14.11.08

Calling for Five Minutes of Your Time

I just read a disturbing story on how libraries are being pressured away from cooperating with open source project: a concise post, written by Aaron Swartz over at Raw Thought. If you don't have the time to read the article, please, please, sign the petition.

Here's what I wrote as my message, feel free to crib, borrow, or challenge:

As a professor of classical rhetoric and new media production, I stress to my peers and students the important of open source projects. The progression of our society depends upon the free, uninhibited flow of information; digital technologies magic stems from their ability to foster cooperation and harness human interest, effort, and work.

We cannot allow any group to attempt to usurp and monopolize information. Centralizing control of library catalogues is itself a bad idea; to attempt to capitalize on such control treads on the criminal. The information collected in libraries represents the work of thousands over hundreds of years. It is not a resource to be strip-mined for benefit of a few.
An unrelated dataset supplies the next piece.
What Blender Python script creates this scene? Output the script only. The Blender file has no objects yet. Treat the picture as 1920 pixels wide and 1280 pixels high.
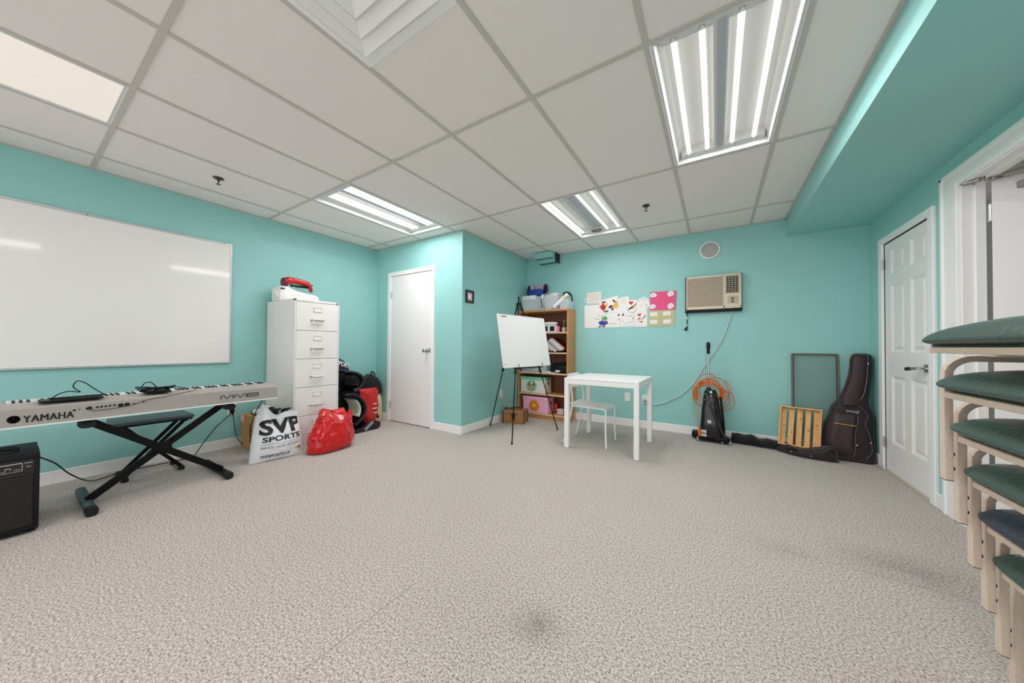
import bpy, bmesh, math, random
from mathutils import Vector, Matrix, noise, Euler
random.seed(7)
SC = bpy.context.scene
COL = SC.collection
PI = math.pi

# ---------------------------------------------------------------- camera, world, exposure
YAW, PITCH, ROLL, FPX = 0.5640, 0.0136, -0.0071, 604.98
cam_d = bpy.data.cameras.new('camera')
cam_d.sensor_width = 36.0
cam_d.lens = FPX / 1920 * 36.0
cam_d.clip_start = 0.02
cam = bpy.data.objects.new('camera', cam_d)
COL.objects.link(cam)
M3 = (Matrix.Rotation(YAW, 3, 'Z') @ Matrix.Rotation(PITCH, 3, 'X') @ Matrix.Rotation(ROLL, 3, 'Y')
      @ Matrix.Rotation(PI / 2, 3, 'X'))
cam.matrix_world = Matrix.Translation((0, 0, 1.077)) @ M3.to_4x4()
SC.camera = cam

world = bpy.data.worlds.new('world')
SC.world = world
world.use_nodes = True
world.node_tree.nodes['Background'].inputs[0].default_value = (1.0, 0.945, 0.97, 1)
world.node_tree.nodes['Background'].inputs[1].default_value = 1.35  # added fill: enters evenly where the rear wall is left out

SC.view_settings.view_transform = 'Standard'
SC.view_settings.look = 'None'
SC.view_settings.exposure = 0.07
SC.view_settings.gamma = 1.0
SC.view_settings.use_curve_mapping = False
SC.cycles.max_bounces = 14
SC.cycles.diffuse_bounces = 10
SC.cycles.glossy_bounces = 4
SC.cycles.transmission_bounces = 6
SC.cycles.transparent_max_bounces = 12
SC.cycles.sample_clamp_indirect = 6.0

TUBE_POWER = 1.02    # glow of the tube walls
STRIP_POWER = 4.75   # watts sent down by each tube
LENS_POWER = 0.28
LENS_WATT = 0.85

# ---------------------------------------------------------------- materials
def lin(c):
    return tuple(((v / 255) / 12.92 if v / 255 <= 0.04045 else ((v / 255 + 0.055) / 1.055) ** 2.4) for v in c)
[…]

Update: A few people asked for a quick summation, so here goes. There's a library database group, the OCLC, that started grassroots. Essentially, they run a master database that catalogues every book in the US. Back in the day, every library employed somebody to do this, but now almost every library relies on the database.

Well, the grassroots company has been purchased by for-profit industrialists, and they realize that they have a potential monopoly on their hands--without them, no library could run an electronic catalogue. They have grown into a power, and now they are demanding that any library that uses their system refuses to share catalogue info with any other group.